_DATA SEGMENT_

┄┄┄┄┄┄┄┄┄┄┄┄┄┄┄┄┄┄┄┄

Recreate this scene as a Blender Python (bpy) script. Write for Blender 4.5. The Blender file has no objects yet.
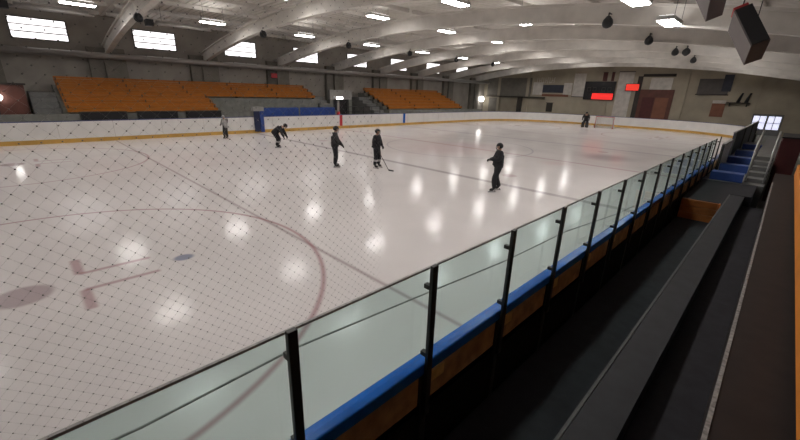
import bpy, bmesh, math, random
from mathutils import Vector, Matrix
random.seed(7)
C = bpy.data.collections.new('rink'); bpy.context.scene.collection.children.link(C)
PI = math.pi

# ------------------------------------------------------------------ materials
def mat(name, col, rough=.6, metal=0., noise=0., nscale=4., bump=0., bscale=30., spec=.5, coat=0.):
    m = bpy.data.materials.new(name); m.use_nodes = True
    nt = m.node_tree; b = nt.nodes['Principled BSDF']
    b.inputs['Base Color'].default_value = (*col, 1); b.inputs['Roughness'].default_value = rough
    b.inputs['Metallic'].default_value = metal; b.inputs['Specular IOR Level'].default_value = spec
    b.inputs['Coat Weight'].default_value = coat
    tc = nt.nodes.new('ShaderNodeTexCoord')
    if noise:
        n = nt.nodes.new('ShaderNodeTexNoise'); n.inputs['Scale'].default_value = nscale; n.inputs['Detail'].default_value = 5
        nt.links.new(tc.outputs['Object'], n.inputs['Vector'])
        r = nt.nodes.new('ShaderNodeMapRange'); r.inputs['From Min'].default_value = .3; r.inputs['From Max'].default_value = .7
        r.inputs['To Min'].default_value = 1-noise; r.inputs['To Max'].default_value = 1+noise
        nt.links.new(n.outputs['Fac'], r.inputs['Value'])
        mx = nt.nodes.new('ShaderNodeVectorMath'); mx.operation = 'SCALE'; mx.inputs[0].default_value = col
        nt.links.new(r.outputs['Result'], mx.inputs['Scale']); nt.links.new(mx.outputs[0], b.inputs['Base Color'])
    if bump:
        n2 = nt.nodes.new('ShaderNodeTexNoise'); n2.inputs['Scale'].default_value = bscale
        nt.links.new(tc.outputs['Object'], n2.inputs['Vector'])
        bp = nt.nodes.new('ShaderNodeBump'); bp.inputs['Strength'].default_value = bump
        nt.links.new(n2.outputs['Fac'], bp.inputs['Height']); nt.links.new(bp.outputs['Normal'], b.inputs['Normal'])
    return m
def emit(name, col, s):
    m = bpy.data.materials.new(name); m.use_nodes = True; nt = m.node_tree
    b = nt.nodes['Principled BSDF']; b.inputs['Base Color'].default_value = (*col, 1)
    b.inputs['Emission Color'].default_value = (*col, 1); b.inputs['Emission Strength'].default_value = s
    return m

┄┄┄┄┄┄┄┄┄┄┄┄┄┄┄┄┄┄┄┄

_STATED TASK_
The lines from the top of the data above through the one holding "PI = math.pi" are to be repeated exactly, and only those, with no pictures.

_WRITTEN RESPONSE_
Recreate this scene as a Blender Python (bpy) script. Write for Blender 4.5. The Blender file has no objects yet.
import bpy, bmesh, math, random
from mathutils import Vector, Matrix
random.seed(7)
C = bpy.data.collections.new('rink'); bpy.context.scene.collection.children.link(C)
PI = math.pi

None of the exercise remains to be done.